I joined this firm because I believe that the nonprofit sector has a vital role to play in the health of a robust civil society. The government plays its role in creating and protecting the conditions of human flourishing. But government alone cannot provide answers to all questions, nor is it the solution to all problems.

Instead, in addition to the government’s important role, the nonprofit sector facilitates a vast array of mediating institutions to assist in seeking solutions and persuading others to help. Nonprofits’ inquiry, engagement, and action help curtail the power of government—for the good of the state, as well as its citizens. Thus, nonprofits play a vital role in the health of human society by standing between the powerful state and the principled individual. Through nonprofits, citizens may engage culture and work together for the betterment of humanity, by respecting structural restraints on our baser human tendencies, and by protecting the freedom to advocate and persuade, act in accordance with principle, conscience, and belief, and to dissent from the opinions of others. We can respect deep differences while we move forward together and seek the good of humanity.

At our firm, we offer excellent and trusted legal counsel to enable our nonprofit clients to better engage in the public square and work in a variety of ways to change the world. We are privileged to join with them in this great mission. As I tell my children (and anyone who asks), it is deeply rewarding to help people help people.

The Context of Community

We do not do this work alone. Indeed, one of the central purposes of the nonprofit sector is to harness the strengths of a pluralistic society. Here at our firm, we are very cognizant of the strength and necessity of community.

At Wagenmaker & Oberly, we take a collaborative, team-oriented approach to our legal projects and matters, to leverage each team member’s unique experiences, gifts, and strengths, and thus to efficiently deliver increased and improved value to our clients. We also invite our team members’ families to join the firm in its mission.

I recently spoke to students from across the country at the annual Sexuality, Integrity, and the University Conference hosted at Princeton University by the Love and Fidelity Network—a national organization which seeks to educate students and others about the unique role of the family in society, among other things.

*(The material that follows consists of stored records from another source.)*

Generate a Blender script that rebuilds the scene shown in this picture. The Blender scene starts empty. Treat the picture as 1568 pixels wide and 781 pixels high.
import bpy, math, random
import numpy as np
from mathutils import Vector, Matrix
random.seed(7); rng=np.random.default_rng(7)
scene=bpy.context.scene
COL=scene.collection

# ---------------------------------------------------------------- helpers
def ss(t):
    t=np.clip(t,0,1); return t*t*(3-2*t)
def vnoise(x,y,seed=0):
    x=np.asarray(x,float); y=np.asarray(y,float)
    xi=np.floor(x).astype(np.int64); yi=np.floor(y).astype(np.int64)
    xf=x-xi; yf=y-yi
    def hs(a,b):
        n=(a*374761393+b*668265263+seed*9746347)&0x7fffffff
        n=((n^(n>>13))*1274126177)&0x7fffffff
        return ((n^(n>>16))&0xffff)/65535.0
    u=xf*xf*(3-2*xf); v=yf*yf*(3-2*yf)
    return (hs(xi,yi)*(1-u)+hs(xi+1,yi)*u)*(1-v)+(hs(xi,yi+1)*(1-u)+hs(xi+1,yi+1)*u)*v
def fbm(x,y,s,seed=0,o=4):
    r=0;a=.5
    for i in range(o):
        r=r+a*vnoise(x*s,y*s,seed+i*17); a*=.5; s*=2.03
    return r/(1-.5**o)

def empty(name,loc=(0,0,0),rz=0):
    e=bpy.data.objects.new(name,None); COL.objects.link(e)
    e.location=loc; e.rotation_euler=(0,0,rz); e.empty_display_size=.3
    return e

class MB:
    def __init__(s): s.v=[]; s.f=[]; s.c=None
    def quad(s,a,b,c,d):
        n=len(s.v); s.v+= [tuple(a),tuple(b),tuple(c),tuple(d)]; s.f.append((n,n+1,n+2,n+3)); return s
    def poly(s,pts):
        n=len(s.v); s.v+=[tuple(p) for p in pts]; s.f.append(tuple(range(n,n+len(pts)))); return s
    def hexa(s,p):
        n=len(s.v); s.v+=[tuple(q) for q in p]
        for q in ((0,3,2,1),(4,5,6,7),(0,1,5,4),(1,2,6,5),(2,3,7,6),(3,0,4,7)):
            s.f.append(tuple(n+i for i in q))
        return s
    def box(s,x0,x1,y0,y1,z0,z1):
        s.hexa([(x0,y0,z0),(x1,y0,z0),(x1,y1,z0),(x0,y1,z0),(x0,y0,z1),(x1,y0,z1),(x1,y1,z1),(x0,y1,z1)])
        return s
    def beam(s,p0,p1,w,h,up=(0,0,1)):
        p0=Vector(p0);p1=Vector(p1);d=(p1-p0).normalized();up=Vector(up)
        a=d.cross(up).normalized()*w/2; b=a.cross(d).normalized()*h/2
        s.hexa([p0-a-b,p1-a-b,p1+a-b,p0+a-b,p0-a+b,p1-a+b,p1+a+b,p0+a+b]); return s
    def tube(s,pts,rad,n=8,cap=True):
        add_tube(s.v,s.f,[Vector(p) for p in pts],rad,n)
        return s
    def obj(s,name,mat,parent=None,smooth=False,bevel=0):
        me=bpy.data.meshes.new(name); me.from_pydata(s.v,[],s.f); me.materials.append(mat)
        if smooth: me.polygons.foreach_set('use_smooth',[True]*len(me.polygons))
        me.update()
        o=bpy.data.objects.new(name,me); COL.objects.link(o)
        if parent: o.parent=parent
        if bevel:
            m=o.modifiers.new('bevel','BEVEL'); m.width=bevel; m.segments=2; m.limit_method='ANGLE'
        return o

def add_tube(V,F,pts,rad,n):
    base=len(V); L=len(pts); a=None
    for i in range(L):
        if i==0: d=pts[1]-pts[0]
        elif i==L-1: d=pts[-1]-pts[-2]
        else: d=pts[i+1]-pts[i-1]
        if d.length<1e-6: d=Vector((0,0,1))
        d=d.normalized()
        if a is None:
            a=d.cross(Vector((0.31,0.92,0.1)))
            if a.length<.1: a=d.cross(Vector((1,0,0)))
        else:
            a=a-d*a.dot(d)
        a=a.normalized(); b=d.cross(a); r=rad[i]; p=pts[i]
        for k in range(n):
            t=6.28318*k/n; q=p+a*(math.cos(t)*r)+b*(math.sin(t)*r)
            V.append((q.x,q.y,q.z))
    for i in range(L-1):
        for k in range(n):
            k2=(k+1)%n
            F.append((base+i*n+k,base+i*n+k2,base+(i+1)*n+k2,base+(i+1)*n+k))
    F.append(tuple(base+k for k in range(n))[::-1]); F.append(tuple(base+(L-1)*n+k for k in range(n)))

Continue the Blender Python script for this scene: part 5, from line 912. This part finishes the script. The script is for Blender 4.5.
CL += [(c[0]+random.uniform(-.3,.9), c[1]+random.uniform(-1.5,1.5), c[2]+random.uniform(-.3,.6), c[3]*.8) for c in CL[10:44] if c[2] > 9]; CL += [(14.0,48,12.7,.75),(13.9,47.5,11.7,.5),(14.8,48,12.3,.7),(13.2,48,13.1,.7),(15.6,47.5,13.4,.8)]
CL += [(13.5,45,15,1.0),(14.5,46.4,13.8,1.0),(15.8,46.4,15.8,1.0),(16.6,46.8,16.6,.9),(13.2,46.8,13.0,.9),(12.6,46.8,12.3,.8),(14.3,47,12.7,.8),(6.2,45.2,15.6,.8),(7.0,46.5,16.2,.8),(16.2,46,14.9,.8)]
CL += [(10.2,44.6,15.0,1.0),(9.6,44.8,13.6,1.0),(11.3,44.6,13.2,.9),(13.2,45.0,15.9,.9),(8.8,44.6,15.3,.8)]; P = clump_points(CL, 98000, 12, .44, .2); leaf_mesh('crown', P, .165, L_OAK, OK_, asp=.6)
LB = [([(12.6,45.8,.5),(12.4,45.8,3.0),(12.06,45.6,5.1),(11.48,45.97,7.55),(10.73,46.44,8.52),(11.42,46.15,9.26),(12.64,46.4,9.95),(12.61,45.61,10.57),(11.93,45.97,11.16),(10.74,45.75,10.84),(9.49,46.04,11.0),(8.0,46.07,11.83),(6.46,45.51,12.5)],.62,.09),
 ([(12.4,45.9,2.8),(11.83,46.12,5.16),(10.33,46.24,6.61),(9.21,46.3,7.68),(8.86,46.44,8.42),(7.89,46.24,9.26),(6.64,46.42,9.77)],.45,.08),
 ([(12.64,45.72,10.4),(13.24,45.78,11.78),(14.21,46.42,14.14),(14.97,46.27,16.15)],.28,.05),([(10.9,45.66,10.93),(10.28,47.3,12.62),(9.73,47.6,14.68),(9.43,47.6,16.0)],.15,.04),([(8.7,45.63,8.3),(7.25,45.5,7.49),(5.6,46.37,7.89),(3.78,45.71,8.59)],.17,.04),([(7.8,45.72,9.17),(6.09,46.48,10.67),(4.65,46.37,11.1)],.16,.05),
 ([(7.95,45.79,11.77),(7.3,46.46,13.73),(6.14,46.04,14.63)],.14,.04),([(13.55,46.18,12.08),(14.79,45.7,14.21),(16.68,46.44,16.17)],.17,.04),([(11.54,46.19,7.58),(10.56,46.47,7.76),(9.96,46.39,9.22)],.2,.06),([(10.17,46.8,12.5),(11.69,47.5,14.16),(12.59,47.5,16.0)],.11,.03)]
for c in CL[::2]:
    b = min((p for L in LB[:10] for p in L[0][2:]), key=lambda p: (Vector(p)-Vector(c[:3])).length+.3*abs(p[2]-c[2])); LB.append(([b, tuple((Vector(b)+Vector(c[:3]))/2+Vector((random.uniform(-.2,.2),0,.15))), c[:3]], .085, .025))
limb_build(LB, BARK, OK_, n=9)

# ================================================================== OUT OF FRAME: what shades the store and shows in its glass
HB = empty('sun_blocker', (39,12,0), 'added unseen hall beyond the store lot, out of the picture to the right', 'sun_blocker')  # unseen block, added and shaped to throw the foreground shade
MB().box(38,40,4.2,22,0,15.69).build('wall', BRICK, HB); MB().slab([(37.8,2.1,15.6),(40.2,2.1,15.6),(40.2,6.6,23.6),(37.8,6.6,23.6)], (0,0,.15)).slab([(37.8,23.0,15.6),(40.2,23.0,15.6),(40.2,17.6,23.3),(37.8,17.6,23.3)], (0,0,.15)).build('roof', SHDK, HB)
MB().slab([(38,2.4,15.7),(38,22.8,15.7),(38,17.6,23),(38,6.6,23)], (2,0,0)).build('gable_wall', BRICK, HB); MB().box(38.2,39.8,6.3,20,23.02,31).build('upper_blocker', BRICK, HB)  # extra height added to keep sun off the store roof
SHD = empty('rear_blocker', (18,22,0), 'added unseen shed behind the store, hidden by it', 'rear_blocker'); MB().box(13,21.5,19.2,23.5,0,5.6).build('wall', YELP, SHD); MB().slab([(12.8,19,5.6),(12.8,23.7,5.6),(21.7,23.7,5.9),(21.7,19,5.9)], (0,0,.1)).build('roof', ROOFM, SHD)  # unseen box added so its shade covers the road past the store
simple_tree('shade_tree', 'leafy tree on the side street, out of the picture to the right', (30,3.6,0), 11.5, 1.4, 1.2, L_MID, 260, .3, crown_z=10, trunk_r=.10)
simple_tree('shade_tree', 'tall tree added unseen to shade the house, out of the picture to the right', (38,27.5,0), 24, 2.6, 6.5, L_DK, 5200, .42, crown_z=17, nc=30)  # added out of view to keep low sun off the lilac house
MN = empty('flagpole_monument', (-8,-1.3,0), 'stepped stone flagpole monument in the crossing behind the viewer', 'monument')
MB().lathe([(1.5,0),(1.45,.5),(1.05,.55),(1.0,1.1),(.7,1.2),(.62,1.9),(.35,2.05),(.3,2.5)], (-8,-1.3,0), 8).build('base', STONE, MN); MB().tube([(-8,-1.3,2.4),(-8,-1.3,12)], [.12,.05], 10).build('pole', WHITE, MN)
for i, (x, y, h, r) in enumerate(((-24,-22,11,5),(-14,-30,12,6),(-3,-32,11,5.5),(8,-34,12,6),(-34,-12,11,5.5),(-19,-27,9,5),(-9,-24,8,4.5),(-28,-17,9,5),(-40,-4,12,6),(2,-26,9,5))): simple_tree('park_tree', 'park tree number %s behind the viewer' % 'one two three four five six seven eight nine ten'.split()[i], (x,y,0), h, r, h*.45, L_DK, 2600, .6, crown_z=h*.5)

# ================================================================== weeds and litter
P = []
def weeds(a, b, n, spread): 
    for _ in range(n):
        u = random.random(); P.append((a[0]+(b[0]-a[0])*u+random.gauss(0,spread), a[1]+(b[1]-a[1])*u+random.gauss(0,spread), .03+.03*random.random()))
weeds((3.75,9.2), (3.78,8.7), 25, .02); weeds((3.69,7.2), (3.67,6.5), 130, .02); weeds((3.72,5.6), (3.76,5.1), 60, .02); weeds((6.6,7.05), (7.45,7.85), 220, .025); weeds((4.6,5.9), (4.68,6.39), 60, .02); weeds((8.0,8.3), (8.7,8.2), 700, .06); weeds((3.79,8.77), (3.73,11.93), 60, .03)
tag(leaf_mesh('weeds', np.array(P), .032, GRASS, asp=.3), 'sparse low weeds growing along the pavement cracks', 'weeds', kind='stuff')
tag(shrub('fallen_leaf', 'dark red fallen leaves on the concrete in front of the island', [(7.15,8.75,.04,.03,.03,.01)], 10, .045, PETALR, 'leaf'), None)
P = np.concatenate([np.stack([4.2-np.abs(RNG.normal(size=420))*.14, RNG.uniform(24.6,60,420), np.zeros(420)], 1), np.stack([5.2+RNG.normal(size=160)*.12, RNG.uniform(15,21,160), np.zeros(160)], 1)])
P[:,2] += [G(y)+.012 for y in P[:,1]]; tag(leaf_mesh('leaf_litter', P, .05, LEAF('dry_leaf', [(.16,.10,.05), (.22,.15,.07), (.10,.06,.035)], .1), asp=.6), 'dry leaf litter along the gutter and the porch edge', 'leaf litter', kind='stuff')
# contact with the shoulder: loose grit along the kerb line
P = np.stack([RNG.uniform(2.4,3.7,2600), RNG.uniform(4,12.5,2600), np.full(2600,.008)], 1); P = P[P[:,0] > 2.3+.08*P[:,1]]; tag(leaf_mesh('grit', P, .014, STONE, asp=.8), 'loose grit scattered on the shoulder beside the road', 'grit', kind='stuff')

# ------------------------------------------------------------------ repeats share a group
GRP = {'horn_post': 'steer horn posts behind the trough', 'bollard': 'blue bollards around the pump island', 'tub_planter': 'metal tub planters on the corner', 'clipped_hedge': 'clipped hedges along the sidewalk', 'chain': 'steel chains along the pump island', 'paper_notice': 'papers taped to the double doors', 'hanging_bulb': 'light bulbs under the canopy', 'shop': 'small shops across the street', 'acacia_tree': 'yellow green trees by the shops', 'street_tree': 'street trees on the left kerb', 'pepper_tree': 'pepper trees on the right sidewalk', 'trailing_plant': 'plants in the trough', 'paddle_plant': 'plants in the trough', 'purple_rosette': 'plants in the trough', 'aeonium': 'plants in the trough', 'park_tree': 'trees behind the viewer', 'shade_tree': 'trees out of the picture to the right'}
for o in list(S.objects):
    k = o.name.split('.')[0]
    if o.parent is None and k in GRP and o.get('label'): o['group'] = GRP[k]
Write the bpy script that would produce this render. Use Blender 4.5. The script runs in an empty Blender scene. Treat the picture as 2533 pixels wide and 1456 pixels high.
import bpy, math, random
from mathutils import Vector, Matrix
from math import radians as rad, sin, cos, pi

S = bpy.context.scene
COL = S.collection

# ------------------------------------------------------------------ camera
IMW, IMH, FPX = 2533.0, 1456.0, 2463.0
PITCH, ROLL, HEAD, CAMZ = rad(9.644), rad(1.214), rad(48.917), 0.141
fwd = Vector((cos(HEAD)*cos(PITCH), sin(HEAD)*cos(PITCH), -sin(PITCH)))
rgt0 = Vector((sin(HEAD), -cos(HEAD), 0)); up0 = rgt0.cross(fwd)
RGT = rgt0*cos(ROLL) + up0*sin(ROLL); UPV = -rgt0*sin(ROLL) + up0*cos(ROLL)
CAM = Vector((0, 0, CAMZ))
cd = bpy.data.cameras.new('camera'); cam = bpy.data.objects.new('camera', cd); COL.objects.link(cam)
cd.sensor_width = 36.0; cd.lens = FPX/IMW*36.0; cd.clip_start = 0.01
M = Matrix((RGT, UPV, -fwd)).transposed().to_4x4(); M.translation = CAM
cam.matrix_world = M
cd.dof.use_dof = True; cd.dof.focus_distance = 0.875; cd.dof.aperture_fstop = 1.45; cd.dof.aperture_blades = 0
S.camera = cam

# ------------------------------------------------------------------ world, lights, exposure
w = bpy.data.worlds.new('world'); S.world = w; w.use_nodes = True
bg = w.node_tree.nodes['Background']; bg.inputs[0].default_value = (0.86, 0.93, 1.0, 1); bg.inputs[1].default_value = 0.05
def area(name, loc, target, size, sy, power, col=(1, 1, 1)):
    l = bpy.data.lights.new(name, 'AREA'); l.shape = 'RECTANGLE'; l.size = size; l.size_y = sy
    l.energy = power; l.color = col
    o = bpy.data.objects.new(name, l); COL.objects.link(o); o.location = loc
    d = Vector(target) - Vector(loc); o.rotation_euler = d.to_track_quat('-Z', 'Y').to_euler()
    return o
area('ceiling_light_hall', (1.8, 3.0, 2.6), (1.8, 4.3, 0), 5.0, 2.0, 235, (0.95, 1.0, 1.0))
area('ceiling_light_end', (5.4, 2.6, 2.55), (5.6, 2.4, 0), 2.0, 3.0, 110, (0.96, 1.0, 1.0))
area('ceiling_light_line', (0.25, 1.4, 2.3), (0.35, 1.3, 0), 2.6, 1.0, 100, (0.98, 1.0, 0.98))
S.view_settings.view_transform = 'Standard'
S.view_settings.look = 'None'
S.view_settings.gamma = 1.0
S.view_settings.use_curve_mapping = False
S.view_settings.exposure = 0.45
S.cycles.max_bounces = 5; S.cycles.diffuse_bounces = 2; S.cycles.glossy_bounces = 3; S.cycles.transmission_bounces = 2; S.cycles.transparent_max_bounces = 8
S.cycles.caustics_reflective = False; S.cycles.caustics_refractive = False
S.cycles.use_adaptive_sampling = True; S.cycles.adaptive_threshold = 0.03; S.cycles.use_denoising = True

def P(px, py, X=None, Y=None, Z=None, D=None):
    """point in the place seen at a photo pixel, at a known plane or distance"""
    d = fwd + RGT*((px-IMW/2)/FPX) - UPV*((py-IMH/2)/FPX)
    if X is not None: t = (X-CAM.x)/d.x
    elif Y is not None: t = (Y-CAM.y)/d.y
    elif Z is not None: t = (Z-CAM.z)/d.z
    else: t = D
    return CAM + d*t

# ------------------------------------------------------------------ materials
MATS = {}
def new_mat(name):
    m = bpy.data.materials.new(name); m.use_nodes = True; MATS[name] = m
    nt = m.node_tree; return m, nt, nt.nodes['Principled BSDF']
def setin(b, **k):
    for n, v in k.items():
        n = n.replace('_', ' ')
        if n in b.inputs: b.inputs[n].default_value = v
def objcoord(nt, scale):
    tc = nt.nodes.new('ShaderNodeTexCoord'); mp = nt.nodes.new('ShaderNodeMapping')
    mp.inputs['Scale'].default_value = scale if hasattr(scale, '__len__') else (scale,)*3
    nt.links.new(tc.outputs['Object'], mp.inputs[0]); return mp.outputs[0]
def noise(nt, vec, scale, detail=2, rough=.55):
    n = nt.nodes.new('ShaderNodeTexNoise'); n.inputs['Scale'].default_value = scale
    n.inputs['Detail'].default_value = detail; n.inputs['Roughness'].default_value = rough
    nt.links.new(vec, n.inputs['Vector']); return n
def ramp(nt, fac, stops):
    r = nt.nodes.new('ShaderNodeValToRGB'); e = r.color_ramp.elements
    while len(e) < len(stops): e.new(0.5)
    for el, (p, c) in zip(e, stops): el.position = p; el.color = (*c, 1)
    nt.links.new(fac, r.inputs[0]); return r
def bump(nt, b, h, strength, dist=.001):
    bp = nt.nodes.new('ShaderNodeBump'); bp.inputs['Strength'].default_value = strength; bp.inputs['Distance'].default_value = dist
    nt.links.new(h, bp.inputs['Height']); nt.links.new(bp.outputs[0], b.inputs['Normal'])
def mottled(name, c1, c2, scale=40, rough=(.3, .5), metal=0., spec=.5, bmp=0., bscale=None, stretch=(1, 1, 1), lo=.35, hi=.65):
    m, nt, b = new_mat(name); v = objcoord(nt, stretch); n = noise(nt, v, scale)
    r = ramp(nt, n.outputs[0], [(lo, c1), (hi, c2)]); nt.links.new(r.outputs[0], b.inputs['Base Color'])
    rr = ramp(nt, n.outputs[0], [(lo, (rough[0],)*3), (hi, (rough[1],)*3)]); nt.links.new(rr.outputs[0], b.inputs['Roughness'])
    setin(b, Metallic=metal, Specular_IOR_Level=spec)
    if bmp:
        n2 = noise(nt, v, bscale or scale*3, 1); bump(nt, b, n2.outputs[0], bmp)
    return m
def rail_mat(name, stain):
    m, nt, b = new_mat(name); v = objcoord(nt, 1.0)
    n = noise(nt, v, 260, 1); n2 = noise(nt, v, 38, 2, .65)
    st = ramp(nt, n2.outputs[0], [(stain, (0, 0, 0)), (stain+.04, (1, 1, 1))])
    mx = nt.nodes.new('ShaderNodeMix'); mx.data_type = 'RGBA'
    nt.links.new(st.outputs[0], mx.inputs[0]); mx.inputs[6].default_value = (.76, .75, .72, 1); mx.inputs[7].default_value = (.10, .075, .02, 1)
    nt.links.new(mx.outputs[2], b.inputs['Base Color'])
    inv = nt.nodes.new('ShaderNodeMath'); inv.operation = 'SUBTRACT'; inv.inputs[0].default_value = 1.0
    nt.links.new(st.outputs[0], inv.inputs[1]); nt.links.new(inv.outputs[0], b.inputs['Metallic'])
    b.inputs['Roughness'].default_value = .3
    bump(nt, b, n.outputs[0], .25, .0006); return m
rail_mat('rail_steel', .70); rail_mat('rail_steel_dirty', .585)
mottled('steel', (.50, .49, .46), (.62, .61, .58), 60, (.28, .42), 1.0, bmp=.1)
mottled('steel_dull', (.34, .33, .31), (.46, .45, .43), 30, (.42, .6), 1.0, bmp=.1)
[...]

In preparing my remarks about the interaction between career and family, and some inherent tensions, I reflected on the way our firm navigates the issue traditionally known as “work-life balance.”

I realized that the culture promoted at our firm is much less about “balancing” work and life, and instead about seeing how our time spent at work and our time spent outside of work are two parts of a greater whole. Our legal team helps organizations, institutions, and individuals help others and transform the world.  We then look to do that same work as individuals and members of our own particular communities when we leave the office. This is especially true as I do the “work” of the institution of my family. The family is a powerful culture-shaping institution oriented towards the very future of humanity.  Aligning the work of the office with the work of the family can have far-reaching effects. This is also true for many other rich and robust communities which we all comprise.

And so, our firm is not just “family-friendly.” Instead the firm prioritizes the development of relationships with the family members of our whole team, because there is an understanding that they are a part of this work too. Family members are impacted by the work we do both directly and indirectly—through material provision, by the amount and manner of time spent at the office and away from it, and by the cultural impact of our clients.

Conclusion – The Ecology of Flourishing

Thus, our firm seeks to respect the ecology of flourishing. If the families of our team members flourish, then so will the team members. As team members flourish, they will be able to deliver more value to our clients, who will in turn do what they do best. The consequences of their work will be felt at various levels of community and society—and ultimately the ripples of our clients’ actions will affect our families.

We are all in this together, and we each have our part to play. Here at Wagenmaker & Oberly, we are grateful for each one of our team members, our families, our clients, and the social institutions which protect life, liberty, and the pursuit of human flourishing. We could not do what we do without them, and we are privileged to be a part of their work in the world.